On an aside, I noticed that there was a Toronto Star article by Tanya Talaga (allowing no commenting) about Right To Play's foray into working with Canadian kids. I couldn't leave a comment, so I emailed Tanya to ask whether she had thought to ask RTP whether they were still using Gildan made uniforms. Let's see whether she responds to my question. RTP was, and may still be, using Gildan's sweatshop-made uniforms. (I've seen the boxes in their Queen St E office) RTP's people are nice enough. Capitalists usually are. Perhaps they could care about this if it was brought to their attention. I don't know. The U.S., Canada and France overthrew Haiti's democratically elected government so that sweatshop companies like Gildan would be free to exploit (and use child labor) there.

Ken Silverstein, writing for Harper's magazine about the current state of sweatshops in Cambodia - I listenend to him talk about it with Doug Fabrizio of Radio West/ KUER 90.1 this morning - explained that there are no good arguments for corporations continuing to force down wages in sweatshop countries they do business with and very good reasons (trade imabalances due to America's continued role as buyer of last resort) for them to use tarrifs (if necessary) for example to increase the wages of those workers. It's debt, not cash, that's being used to pay for all that cheap stuff, if I understand this properly. See Ken Silverstein's article, "The human cost of a two-dollar T-shirt," at: http://harpers.org/archive/2010/01/0082784.

** Trillions of dollars reside in offshore tax havens - used by criminal, individuals, terrorists, banks - while tax cutting, deficit-causing 'leaders' whine that they can't afford social spending! **


thanks for the comment. I'm preparing another piece on the sweatshop sector specifically... The books you mention are excellent resources -- you might want to see if you can get them from a library? sounds like a bad news bookstore.

You're Welcome

You're welcome Dawn.

re Your suggestion: Yes, Obviously I can't just give up. I'll figure something out. I love books. (I hate libraries. I used to love them in Vancouver. I had a different life there though. I have only been to the Toronto Reference library here in TO. I hated the silence. I was afraid to turn pages. There was zero chance I was going to relax and read there. And then I was embarrassed and frustrated when I tried to take out a small pile of books on math and discovered I couldn't.) Also, I have to own books I consider important. I use them again and again - to stir up trouble in online discussions and on my blog of course!

I also go to second hand bookstores and buy books I've already read and would recommend to others.

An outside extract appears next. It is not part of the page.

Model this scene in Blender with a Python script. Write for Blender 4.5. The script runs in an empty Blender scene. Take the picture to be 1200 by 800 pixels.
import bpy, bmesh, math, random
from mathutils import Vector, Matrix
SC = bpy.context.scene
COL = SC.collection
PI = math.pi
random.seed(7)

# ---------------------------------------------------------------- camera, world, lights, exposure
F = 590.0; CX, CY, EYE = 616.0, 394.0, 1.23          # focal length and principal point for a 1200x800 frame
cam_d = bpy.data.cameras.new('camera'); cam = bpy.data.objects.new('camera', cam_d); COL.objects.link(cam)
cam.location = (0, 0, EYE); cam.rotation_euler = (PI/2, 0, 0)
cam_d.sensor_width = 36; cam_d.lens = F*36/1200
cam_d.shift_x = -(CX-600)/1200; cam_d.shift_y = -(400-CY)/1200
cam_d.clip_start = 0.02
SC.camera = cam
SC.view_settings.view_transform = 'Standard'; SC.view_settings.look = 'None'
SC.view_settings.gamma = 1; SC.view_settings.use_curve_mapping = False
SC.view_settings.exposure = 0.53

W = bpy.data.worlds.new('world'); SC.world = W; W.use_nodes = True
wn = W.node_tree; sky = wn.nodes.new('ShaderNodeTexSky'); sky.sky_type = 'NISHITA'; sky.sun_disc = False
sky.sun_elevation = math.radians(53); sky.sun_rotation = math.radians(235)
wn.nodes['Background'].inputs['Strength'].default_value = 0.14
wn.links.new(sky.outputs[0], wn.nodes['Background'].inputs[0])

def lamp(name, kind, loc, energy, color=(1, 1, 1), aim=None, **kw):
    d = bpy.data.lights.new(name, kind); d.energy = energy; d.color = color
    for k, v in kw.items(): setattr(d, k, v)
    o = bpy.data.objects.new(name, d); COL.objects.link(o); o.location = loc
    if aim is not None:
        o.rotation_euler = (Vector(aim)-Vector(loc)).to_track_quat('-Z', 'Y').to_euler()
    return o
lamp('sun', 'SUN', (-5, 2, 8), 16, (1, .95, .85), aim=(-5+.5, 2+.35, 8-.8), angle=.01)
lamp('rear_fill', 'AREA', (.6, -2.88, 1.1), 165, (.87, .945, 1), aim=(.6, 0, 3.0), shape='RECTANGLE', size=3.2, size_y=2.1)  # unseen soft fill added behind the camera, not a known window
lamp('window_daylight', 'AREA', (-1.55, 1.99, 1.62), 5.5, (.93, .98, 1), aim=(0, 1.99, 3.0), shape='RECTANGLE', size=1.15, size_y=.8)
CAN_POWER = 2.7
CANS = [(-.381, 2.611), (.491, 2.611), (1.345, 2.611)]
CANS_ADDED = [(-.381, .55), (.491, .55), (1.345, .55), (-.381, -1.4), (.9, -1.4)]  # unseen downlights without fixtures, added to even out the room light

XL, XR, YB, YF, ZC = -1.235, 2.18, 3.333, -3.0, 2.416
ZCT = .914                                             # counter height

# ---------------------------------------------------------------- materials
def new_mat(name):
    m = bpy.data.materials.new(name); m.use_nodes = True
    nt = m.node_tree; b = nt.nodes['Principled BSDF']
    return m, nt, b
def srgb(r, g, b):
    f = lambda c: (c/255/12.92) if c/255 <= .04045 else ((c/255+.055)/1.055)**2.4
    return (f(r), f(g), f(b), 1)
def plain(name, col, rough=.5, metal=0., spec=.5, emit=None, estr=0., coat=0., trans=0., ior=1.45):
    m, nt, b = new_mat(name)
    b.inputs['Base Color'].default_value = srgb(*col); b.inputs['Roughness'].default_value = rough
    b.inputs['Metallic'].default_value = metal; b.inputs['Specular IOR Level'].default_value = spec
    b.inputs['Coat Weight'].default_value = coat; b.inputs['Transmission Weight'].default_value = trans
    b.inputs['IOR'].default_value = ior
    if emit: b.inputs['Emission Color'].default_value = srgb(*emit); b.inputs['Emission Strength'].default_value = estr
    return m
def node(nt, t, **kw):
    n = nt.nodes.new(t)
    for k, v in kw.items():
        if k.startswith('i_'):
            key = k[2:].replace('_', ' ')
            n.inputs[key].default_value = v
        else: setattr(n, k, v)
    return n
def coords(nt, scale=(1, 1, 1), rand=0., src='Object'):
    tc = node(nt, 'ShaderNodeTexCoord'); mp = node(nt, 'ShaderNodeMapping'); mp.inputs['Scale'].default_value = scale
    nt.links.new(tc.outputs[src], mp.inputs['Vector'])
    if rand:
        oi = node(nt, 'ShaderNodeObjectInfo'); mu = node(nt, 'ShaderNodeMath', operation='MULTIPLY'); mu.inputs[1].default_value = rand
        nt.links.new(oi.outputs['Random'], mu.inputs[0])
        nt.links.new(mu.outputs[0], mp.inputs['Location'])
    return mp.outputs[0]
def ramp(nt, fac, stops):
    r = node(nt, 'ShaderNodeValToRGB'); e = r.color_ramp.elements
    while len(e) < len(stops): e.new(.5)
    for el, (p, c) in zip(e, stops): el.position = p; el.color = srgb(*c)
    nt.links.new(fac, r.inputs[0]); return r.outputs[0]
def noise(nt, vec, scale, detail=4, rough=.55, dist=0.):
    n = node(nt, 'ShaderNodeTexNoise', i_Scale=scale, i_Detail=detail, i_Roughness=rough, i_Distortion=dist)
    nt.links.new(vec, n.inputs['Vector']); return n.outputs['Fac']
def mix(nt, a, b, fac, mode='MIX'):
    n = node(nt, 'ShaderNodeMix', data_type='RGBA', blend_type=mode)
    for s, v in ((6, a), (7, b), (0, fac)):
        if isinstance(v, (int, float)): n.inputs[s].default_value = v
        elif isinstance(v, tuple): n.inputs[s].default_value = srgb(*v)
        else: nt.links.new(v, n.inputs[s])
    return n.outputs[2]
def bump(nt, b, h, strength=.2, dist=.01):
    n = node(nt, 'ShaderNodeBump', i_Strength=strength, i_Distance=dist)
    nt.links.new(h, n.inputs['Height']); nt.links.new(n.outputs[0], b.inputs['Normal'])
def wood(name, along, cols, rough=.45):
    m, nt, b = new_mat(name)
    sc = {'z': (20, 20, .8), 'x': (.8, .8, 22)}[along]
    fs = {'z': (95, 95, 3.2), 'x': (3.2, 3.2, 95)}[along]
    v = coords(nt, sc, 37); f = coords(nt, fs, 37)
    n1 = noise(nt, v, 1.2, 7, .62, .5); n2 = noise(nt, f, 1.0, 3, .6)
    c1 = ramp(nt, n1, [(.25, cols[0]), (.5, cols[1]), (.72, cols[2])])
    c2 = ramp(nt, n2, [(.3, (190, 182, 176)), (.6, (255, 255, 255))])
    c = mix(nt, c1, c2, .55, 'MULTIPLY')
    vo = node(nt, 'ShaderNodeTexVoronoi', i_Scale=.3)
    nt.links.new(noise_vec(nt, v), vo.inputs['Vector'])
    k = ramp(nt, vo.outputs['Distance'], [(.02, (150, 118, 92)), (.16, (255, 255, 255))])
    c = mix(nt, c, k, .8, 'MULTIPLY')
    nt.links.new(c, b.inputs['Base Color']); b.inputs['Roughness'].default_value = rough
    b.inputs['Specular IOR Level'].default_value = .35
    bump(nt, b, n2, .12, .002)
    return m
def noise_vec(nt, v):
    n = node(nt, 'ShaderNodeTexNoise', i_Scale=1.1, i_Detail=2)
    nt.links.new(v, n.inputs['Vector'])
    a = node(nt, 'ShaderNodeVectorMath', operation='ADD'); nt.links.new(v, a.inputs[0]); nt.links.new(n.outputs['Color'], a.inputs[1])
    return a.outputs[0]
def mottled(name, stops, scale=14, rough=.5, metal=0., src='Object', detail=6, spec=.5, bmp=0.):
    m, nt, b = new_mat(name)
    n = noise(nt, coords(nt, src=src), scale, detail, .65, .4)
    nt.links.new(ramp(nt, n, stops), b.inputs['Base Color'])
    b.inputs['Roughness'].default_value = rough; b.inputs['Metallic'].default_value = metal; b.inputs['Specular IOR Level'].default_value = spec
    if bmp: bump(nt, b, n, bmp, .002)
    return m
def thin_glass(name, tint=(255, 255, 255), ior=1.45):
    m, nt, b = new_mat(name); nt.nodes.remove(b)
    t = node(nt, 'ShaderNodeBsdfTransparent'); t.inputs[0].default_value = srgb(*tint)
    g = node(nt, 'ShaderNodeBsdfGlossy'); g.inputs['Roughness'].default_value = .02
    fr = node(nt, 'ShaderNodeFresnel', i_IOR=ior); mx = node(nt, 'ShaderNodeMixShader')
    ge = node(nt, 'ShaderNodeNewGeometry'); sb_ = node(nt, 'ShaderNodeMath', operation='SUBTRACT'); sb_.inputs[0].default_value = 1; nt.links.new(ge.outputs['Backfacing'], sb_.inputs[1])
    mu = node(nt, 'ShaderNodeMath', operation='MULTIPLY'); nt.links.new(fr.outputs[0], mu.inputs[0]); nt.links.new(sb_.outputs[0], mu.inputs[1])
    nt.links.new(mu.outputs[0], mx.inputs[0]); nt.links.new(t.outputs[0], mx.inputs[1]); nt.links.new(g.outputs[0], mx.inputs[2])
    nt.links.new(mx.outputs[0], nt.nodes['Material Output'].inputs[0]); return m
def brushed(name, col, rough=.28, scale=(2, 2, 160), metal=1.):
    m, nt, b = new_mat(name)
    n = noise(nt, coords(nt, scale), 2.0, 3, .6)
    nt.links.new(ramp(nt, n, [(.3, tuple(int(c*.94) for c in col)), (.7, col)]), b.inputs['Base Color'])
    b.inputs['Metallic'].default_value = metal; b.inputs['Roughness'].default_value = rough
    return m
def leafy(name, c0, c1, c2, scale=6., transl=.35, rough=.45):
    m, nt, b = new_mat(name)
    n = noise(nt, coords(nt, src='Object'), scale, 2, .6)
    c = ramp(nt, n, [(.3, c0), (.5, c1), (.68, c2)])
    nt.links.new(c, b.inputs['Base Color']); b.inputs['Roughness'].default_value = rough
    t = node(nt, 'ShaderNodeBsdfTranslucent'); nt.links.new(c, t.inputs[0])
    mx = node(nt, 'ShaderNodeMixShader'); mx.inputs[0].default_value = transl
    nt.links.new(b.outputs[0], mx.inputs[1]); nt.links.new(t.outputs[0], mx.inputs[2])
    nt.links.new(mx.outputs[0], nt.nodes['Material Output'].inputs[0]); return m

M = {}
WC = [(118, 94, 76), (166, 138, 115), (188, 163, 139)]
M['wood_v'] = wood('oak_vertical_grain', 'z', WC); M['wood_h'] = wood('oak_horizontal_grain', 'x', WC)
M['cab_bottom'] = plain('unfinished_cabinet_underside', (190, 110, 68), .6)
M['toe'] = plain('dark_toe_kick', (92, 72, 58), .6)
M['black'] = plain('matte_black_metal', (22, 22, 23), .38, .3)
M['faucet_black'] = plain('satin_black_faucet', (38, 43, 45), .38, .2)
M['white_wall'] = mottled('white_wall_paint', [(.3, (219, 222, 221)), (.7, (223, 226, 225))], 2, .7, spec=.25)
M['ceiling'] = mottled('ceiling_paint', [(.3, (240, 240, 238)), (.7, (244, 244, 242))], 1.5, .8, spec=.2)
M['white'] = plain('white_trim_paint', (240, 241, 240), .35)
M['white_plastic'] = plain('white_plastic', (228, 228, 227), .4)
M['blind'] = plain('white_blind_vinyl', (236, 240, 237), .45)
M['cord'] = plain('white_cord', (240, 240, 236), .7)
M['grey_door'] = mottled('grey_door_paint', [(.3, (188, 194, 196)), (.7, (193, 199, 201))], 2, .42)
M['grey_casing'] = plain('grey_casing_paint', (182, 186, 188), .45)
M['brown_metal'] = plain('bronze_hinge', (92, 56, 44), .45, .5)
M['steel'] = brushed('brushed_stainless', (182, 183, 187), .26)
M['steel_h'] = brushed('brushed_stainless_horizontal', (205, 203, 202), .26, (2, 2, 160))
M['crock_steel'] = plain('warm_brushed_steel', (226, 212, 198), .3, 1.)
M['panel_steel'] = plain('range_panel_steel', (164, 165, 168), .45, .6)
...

It's my way of doing activism. I engage interested people in conversations and if they seem like they might use a book I have I'll pass it to them. That most often happens at work. I'm a security guard and I keep a pile of books to give away in my locker.

And finally; No reply from Tanya Talaga. Did she get my email? When it comes to The Toronto Star, nothing would surprise me. No other daily disappears my comments with the kind of regularity the Star does.

*My sig is supposed to appear at the bottom of my comments, but I always have to move it out of the way. I'm removing it, unless someone wants to clue me in on how to fix that.

** Trillions of dollars reside in offshore tax havens - used by criminals, individuals, terrorists, banks - while tax cutting, deficit-causing 'leaders' whine that they can't afford social spending! **


So, where do you suggest we go from here? The time for reversing the coup has passed, since Zelaya's term of office in Honduras has expired and a new president has been elected. If Zelaya is able to get out of the country to somewhere free -- say, Canada or the United States -- maybe he can explain what happened so the rest of us can understand if anything else is going to have to be done.

Where from here

I imagine that as the weeks and months go on the resistance front together with exiled Hondurans including Zelaya will articulate a solid "where do we go from here" resistance platform.